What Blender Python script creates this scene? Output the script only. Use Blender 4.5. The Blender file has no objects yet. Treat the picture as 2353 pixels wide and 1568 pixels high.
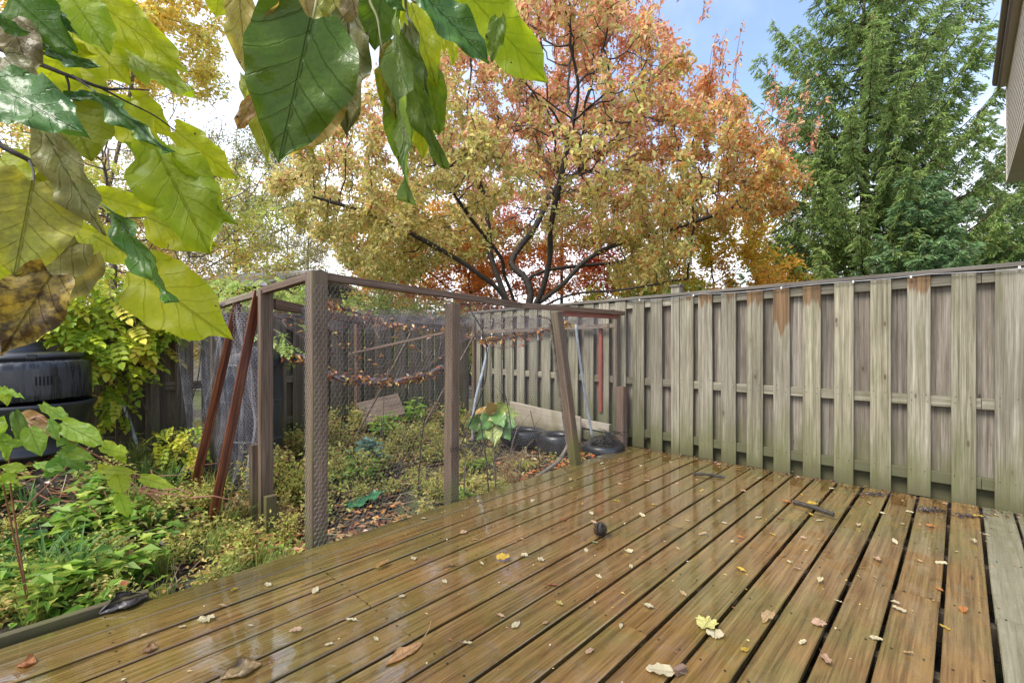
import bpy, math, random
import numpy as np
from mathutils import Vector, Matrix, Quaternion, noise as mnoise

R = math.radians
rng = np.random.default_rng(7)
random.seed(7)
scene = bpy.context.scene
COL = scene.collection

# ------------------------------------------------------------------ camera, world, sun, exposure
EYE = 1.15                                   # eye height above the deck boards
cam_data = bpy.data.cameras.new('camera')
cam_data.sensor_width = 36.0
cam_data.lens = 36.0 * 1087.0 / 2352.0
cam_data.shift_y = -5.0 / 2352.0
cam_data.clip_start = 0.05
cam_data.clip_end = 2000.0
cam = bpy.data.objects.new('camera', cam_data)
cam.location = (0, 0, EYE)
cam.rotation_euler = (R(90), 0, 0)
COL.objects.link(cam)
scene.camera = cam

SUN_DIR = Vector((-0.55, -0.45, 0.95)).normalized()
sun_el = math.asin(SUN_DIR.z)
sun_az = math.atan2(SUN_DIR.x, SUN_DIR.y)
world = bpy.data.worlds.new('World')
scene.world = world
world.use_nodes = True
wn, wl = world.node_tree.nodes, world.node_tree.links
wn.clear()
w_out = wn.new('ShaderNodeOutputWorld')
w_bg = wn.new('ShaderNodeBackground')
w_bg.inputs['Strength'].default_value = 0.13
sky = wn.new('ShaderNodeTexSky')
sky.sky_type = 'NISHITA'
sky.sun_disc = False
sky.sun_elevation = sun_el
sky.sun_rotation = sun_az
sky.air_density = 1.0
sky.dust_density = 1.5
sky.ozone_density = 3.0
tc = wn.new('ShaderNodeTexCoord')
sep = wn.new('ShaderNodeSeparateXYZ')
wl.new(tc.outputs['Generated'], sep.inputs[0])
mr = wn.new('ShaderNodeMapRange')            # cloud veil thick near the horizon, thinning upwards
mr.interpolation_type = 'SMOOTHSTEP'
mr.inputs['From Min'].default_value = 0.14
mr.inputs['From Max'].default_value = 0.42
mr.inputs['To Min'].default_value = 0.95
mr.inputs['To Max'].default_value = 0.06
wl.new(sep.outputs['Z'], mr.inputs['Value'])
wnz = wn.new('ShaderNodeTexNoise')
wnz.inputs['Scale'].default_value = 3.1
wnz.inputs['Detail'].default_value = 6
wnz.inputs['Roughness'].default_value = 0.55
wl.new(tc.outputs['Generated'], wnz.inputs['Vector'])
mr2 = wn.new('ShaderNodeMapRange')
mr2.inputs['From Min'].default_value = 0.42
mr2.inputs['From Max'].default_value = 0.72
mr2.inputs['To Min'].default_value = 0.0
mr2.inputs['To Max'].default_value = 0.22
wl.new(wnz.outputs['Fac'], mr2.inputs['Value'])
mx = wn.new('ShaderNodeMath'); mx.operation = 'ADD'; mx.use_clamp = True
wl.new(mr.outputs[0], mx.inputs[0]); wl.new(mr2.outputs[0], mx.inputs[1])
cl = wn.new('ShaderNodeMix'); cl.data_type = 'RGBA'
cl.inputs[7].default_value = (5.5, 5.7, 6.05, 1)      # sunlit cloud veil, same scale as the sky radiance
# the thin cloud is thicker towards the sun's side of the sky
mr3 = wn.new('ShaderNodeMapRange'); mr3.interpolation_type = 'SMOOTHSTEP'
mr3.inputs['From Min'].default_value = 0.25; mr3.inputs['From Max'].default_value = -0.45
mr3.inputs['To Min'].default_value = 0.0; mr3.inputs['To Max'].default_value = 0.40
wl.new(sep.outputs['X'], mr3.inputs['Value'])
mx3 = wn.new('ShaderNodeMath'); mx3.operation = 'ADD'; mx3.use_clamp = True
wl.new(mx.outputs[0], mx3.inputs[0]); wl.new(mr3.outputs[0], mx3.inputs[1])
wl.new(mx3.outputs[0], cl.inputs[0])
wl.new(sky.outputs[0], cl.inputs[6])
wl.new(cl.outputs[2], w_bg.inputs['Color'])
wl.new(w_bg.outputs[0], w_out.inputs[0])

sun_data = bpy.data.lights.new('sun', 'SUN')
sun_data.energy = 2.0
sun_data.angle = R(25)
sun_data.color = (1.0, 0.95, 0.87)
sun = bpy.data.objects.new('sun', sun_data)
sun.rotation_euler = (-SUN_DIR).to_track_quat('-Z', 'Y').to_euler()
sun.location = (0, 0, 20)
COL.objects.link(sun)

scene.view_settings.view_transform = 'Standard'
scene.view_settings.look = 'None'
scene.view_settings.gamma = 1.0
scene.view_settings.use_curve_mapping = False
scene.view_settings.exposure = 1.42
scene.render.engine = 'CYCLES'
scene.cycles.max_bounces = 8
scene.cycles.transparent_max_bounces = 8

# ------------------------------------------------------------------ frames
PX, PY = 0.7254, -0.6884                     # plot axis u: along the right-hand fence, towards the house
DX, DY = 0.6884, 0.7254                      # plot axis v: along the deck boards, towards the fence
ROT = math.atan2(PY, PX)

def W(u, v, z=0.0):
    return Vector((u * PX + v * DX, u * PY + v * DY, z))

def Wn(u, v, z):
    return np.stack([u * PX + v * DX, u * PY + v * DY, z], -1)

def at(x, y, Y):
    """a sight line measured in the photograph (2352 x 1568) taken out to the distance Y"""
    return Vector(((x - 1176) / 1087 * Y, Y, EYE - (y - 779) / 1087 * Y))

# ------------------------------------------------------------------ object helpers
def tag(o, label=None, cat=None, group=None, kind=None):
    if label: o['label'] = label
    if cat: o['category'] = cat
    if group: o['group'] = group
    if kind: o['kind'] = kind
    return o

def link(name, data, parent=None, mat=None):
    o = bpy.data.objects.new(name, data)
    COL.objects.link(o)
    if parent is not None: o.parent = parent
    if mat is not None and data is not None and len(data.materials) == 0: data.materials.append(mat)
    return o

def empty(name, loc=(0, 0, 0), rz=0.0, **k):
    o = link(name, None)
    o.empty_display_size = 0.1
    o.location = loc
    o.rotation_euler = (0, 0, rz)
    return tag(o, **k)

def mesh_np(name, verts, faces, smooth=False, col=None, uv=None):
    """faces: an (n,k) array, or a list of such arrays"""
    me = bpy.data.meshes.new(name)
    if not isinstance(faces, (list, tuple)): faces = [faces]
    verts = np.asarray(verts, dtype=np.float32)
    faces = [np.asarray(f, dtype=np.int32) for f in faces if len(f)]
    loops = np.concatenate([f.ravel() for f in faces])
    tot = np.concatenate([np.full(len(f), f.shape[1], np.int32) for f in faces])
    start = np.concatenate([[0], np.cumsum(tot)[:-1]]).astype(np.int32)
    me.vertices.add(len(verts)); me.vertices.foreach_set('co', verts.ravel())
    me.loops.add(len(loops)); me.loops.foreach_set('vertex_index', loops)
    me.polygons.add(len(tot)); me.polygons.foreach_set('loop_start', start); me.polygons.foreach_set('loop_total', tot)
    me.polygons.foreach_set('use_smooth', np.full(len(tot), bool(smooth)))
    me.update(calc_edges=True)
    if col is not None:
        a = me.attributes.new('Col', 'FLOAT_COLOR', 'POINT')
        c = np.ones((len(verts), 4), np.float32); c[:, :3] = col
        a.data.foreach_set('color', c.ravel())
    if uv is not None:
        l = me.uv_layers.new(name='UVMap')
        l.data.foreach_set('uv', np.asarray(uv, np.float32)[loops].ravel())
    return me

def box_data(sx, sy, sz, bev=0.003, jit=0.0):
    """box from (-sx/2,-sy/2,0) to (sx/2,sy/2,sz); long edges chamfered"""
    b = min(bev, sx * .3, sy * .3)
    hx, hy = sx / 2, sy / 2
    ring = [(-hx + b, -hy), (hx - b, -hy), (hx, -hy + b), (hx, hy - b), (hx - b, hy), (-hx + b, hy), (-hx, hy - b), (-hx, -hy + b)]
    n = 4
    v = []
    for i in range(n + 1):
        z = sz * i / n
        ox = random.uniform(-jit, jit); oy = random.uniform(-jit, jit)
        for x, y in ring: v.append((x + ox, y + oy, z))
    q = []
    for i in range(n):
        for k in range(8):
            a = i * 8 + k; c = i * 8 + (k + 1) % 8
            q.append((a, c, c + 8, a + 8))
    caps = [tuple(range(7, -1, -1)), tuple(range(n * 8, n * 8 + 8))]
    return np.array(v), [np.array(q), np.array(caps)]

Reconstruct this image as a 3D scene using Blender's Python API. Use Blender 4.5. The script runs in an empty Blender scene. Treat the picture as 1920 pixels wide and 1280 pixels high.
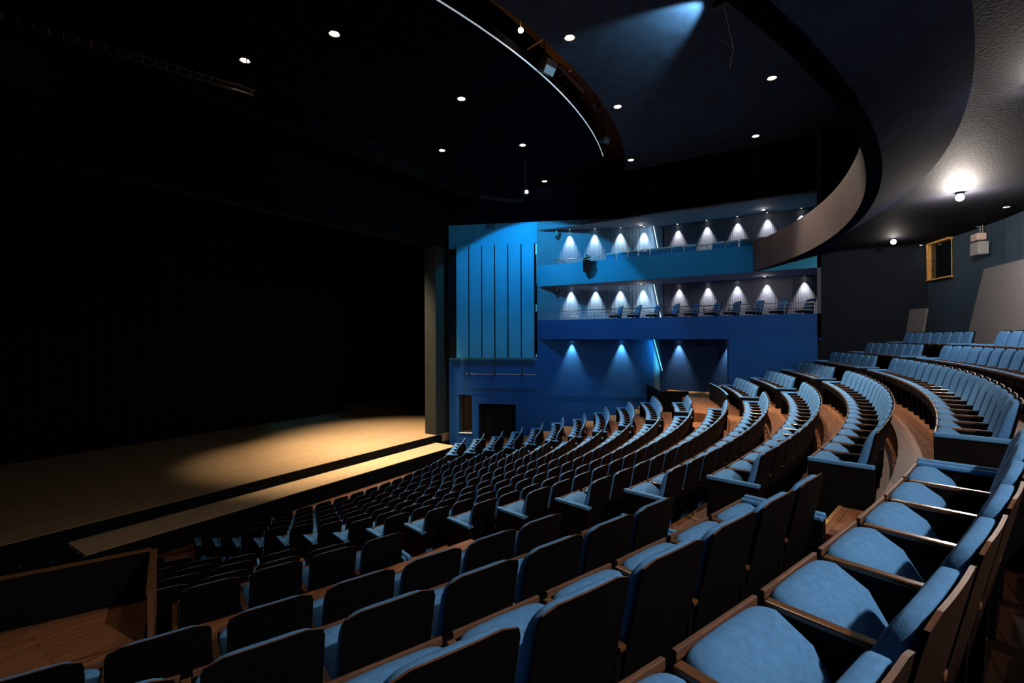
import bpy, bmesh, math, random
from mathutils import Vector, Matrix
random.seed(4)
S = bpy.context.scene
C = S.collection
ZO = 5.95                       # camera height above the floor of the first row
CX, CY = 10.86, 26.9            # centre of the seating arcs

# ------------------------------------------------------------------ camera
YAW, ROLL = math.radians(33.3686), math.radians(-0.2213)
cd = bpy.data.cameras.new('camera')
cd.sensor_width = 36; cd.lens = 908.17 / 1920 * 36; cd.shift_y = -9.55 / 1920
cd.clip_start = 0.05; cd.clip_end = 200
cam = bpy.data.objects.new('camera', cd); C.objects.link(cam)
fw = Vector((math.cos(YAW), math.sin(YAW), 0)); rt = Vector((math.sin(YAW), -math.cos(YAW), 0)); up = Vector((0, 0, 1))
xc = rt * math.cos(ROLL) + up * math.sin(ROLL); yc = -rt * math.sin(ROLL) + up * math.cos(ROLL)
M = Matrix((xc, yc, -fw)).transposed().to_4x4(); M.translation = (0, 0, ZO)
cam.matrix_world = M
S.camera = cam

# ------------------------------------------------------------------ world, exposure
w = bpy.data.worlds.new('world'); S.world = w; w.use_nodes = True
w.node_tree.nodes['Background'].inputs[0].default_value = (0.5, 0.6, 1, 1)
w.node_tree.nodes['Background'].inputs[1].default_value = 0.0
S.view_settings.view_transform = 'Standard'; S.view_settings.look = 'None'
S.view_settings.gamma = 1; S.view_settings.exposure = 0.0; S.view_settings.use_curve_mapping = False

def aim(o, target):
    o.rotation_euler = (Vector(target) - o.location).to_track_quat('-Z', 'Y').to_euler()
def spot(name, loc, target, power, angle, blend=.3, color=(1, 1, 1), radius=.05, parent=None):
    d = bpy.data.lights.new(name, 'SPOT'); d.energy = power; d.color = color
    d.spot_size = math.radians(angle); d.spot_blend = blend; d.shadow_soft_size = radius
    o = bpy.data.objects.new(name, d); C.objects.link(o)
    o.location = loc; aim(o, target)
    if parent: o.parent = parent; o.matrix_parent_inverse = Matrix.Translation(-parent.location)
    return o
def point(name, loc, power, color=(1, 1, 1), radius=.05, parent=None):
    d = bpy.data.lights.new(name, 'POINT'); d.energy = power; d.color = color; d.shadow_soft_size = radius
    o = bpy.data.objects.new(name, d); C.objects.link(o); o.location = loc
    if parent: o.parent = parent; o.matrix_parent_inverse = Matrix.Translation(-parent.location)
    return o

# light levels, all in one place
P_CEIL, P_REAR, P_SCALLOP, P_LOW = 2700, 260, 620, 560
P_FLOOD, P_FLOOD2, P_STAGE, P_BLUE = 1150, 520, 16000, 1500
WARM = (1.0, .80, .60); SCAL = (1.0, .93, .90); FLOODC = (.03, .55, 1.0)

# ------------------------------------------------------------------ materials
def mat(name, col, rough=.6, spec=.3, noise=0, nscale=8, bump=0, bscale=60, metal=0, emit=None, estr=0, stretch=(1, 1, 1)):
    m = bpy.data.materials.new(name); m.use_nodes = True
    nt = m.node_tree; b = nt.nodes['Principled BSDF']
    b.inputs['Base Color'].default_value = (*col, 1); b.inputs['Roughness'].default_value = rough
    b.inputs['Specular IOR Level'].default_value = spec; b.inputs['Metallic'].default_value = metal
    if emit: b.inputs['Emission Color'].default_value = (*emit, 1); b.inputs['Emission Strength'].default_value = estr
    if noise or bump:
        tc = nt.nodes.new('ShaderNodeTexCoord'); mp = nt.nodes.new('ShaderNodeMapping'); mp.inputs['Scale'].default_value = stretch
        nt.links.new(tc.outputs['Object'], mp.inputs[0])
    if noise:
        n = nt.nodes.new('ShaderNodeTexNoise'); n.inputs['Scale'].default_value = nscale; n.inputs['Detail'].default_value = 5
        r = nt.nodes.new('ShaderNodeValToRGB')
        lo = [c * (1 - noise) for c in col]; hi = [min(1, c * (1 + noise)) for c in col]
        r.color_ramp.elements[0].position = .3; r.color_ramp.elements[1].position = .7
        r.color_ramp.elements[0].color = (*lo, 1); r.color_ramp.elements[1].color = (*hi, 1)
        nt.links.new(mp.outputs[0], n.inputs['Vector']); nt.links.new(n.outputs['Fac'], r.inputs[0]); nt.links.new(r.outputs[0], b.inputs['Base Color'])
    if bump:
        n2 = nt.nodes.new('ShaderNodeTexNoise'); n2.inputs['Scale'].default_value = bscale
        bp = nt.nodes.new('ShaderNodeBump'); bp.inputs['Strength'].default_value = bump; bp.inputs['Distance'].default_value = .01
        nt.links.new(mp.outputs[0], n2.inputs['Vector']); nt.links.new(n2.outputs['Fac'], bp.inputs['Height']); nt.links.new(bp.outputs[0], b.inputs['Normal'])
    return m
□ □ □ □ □
TASK TO CARRY OUT – With all pictures left out, please transcribe exactly the lines from the start of the material through the line with "from mathutils import Vector, Matrix, Quaternion, noise".

ANSWER FOR THE TASK –
What Blender Python script creates this scene? Output the script only. Use Blender 4.5. The Blender file has no objects yet. Treat the picture as 2353 pixels wide and 1568 pixels high.
import bpy, math, random
import numpy as np
from mathutils import Vector, Matrix, Quaternion, noise as mnoise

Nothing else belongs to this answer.